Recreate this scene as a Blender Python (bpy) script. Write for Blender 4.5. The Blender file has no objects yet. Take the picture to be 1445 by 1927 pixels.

---*---

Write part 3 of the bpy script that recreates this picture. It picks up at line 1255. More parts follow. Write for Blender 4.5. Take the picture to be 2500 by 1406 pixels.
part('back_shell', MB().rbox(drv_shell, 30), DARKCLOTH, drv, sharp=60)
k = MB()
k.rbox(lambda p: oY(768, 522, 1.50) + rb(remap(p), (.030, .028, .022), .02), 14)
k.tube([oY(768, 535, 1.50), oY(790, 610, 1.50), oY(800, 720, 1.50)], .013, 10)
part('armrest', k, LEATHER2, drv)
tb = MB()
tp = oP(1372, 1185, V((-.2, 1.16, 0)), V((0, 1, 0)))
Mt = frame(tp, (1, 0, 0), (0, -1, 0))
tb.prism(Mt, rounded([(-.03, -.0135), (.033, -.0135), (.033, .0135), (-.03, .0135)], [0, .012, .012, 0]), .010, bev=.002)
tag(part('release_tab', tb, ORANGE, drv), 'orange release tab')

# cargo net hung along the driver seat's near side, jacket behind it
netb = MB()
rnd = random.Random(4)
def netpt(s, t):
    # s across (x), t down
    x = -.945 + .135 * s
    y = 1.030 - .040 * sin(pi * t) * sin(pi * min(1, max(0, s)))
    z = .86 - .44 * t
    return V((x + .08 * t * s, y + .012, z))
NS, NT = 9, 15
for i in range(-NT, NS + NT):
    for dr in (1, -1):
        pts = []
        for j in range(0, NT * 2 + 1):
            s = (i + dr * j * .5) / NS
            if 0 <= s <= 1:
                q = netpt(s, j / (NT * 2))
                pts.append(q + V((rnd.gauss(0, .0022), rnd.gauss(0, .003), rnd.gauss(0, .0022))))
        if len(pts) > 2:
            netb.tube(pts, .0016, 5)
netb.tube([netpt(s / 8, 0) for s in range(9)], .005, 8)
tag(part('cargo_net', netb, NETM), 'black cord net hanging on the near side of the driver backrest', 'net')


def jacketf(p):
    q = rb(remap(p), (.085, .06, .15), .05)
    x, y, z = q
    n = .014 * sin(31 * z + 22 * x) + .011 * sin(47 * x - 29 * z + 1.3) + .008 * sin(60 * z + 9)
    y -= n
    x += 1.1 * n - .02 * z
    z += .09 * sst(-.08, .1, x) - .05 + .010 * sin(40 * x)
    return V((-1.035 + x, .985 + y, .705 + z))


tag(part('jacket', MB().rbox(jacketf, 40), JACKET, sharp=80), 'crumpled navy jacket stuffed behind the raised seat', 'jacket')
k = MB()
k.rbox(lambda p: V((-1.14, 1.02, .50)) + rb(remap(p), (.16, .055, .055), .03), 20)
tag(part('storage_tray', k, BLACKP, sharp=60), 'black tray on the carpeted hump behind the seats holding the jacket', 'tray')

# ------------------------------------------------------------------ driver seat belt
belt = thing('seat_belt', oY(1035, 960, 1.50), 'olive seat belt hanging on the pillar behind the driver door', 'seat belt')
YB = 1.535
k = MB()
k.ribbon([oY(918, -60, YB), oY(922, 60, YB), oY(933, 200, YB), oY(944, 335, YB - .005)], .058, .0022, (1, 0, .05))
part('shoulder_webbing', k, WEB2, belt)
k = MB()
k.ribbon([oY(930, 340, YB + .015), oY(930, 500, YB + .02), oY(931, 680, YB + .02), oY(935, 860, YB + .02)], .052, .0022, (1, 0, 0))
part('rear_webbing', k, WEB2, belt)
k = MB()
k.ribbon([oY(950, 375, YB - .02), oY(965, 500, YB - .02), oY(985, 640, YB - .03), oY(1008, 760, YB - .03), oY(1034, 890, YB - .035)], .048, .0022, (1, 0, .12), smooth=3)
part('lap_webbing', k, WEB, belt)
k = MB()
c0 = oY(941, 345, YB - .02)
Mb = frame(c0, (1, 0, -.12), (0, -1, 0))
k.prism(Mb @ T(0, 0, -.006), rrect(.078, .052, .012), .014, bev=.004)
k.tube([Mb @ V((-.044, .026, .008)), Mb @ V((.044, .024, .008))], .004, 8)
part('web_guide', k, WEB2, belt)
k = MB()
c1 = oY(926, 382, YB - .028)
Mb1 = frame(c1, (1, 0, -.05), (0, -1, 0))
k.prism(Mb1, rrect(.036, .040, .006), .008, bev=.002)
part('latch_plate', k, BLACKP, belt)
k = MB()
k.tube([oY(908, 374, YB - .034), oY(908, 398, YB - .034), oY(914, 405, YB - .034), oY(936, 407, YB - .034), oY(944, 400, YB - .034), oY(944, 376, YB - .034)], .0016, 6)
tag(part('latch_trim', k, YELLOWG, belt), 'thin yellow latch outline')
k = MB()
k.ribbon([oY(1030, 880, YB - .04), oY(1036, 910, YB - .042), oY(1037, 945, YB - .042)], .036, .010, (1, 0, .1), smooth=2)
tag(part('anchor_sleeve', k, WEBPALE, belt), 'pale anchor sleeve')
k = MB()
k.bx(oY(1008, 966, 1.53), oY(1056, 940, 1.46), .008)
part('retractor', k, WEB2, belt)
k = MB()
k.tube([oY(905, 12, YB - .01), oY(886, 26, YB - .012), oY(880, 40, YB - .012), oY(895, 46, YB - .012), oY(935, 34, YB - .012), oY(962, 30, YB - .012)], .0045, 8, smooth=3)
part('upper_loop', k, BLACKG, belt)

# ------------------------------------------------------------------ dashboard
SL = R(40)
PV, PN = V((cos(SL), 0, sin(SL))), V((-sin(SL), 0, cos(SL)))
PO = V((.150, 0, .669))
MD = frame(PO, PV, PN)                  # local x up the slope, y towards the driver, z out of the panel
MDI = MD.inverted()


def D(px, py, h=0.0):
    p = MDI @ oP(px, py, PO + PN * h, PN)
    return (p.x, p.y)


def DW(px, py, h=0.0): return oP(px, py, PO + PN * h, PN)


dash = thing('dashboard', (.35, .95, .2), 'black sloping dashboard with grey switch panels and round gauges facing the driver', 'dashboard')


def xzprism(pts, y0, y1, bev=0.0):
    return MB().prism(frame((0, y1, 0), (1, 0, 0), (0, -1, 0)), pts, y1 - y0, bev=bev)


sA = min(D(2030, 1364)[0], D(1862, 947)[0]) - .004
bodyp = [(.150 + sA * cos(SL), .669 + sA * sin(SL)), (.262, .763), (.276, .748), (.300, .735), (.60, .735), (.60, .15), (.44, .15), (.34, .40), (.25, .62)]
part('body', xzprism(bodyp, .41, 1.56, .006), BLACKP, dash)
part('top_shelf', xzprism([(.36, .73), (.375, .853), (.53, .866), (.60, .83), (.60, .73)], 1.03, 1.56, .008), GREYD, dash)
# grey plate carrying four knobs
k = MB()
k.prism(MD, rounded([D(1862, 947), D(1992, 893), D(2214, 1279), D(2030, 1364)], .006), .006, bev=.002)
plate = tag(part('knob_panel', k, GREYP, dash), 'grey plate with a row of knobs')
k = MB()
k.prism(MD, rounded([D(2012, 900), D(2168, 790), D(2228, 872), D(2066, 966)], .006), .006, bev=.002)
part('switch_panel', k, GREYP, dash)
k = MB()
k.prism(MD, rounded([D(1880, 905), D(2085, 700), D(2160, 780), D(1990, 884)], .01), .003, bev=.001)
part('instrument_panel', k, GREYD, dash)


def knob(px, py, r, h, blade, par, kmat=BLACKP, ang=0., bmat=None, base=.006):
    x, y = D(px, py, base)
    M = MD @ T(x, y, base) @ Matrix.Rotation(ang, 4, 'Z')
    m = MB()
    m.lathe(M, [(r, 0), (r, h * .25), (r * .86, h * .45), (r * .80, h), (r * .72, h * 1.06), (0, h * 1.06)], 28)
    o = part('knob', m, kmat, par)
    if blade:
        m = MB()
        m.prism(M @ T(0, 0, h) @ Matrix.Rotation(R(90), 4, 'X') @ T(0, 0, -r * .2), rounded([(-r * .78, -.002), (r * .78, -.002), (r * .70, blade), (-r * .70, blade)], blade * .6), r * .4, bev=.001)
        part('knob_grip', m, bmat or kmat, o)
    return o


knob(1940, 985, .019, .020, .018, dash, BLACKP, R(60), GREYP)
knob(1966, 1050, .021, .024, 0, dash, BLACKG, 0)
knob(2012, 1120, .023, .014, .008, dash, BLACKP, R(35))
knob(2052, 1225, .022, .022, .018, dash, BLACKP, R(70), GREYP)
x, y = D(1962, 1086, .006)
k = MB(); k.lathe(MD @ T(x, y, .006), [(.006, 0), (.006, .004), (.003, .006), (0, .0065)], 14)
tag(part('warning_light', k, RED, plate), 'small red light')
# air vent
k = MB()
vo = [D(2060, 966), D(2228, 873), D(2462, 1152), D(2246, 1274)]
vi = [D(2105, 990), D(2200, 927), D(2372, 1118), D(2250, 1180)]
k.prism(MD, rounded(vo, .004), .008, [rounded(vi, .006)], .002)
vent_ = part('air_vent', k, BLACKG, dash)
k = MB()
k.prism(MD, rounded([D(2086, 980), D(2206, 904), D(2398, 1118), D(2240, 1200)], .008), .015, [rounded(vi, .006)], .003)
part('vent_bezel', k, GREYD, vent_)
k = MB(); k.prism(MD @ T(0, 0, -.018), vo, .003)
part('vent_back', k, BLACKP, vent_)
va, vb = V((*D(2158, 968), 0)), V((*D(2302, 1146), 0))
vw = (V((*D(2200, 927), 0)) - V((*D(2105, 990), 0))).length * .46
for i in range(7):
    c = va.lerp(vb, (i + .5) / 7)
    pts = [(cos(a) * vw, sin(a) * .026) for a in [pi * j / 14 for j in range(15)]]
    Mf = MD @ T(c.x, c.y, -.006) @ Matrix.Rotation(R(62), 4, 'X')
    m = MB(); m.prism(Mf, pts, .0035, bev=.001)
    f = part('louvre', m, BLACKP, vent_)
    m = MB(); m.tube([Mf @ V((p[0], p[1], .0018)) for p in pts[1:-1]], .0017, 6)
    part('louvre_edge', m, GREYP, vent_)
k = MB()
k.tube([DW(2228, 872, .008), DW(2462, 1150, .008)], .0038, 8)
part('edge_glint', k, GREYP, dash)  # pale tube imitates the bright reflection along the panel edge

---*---

> WORK TO BE COMPLETED: Set down, exactly and alone, the run of lines from the line that has "Write part 3" to the line that has "tag(part('release_tab', tb, ORANGE, drv), 'orange".

> THE RESULT:
Write part 3 of the bpy script that recreates this picture. It picks up at line 1255. More parts follow. Write for Blender 4.5. Take the picture to be 2500 by 1406 pixels.
part('back_shell', MB().rbox(drv_shell, 30), DARKCLOTH, drv, sharp=60)
k = MB()
k.rbox(lambda p: oY(768, 522, 1.50) + rb(remap(p), (.030, .028, .022), .02), 14)
k.tube([oY(768, 535, 1.50), oY(790, 610, 1.50), oY(800, 720, 1.50)], .013, 10)
part('armrest', k, LEATHER2, drv)
tb = MB()
tp = oP(1372, 1185, V((-.2, 1.16, 0)), V((0, 1, 0)))
Mt = frame(tp, (1, 0, 0), (0, -1, 0))
tb.prism(Mt, rounded([(-.03, -.0135), (.033, -.0135), (.033, .0135), (-.03, .0135)], [0, .012, .012, 0]), .010, bev=.002)
tag(part('release_tab', tb, ORANGE, drv), 'orange release tab')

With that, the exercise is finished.